You're only mentioning 2 schools, how do schools like Camp Point Central, Greenfield, Althoff, Athens, Nashville, Mt. Carmel (downstate), Roxana, Tolono, etc. feel about districts? All successful small schools from the south. Do you speak for them too when you say that successful programs hate districting?
Given that Althoff was kicked out of their last conference, they would love to just be part of something. They were 4A when they were booted. They dropped to 1A since.
Athens plays in a multi class conference which propels them to better showings in the playoffs.
As for the rest, why don't you interview those coaches or find a quote from them on their stances? Do the work...
You're supporting a proposal which will diminish quality of play, increase travel time, and destroy opportunities. Frankly, enough people on these threads bemoan how pathetic and subpar the smaller school classes are. And here we have people, such as you, supporting the effort to restrict the smaller schools from improving. Why would any parent decide to move to a community with a program that is capped at how good it can be? I mean seriously....explain why Rochester doesn't just send their JV out to play Macomb, QND, Havana, Stanford Olympia, Taylorville, & Peoria Manual. Furthermore, it deteriorates the coach staff's skillsets as well.
Districting is the epitome accepting mediocrity.
Next, you'll demand other schools "play up". Then let's take a school such as Athens, Rochester, ESL, who already do....successfully. What now? You'll then be complaining about how the successful schools who hate districting messed up the districts by playing up and caused havoc in scheduling.

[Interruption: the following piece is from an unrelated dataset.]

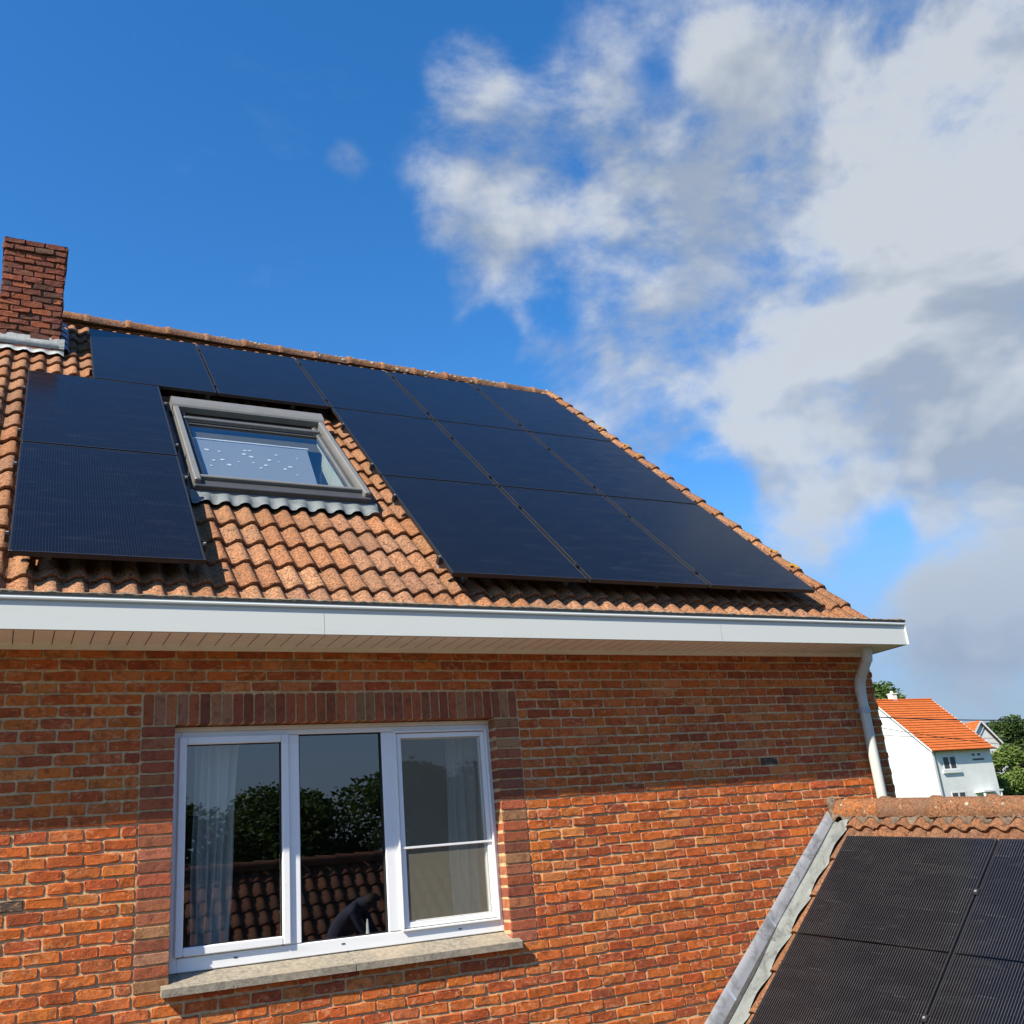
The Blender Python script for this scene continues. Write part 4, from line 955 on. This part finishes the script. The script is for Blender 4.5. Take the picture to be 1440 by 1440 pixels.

And something you have not researched, the last proposal had Althoff in 4A. They lost in the 1A playoffs this year. Breese Mater Dei was also 4A. They lost in the 2A playoffs. It had Edwardsville making a 7-hour roundtrip (by car) to play LWE. Lockport would have to do the same to play Edwardsville. Districting creates 9 weeks out of the year in which the teams, cheer squads, etc are put on the road for an extended period of time. Tell us all about the safety concerns you would have of school bus driver fatigue to and from Chicago or Downstate.
That said, changing the playoffs to 1-32 across ALL classes would crrate similar travels, albeit for fewer weeks, and by week, for fewer teams. Given 1/2 of the teams make the playoffs, potential longer travel would exist for:
Week 1- 1/4 of the schools (128 potential)
Week 2- 1/8 of the schools (64 potential)
Week 3- 1/16 of the schools (32 potential)
Week 4- 1/32 of the schools (16 potential)
Week 5- toss up on who makes it.
Whereas under districting 256 schools will have potential long travel over ALL 9 weeks.
Any response should be accompanied by mileage comparisons of districting vs non-districting, along with a comparison of Strength of Schedule before and after districting. Simply because I did the Rochester district comparison and found their district, not including Rochester, had an AVERAGE ranking of 308....there are only 498 schools playing this season. Their current conference has an average ranking of 222, not including their #9 ranking.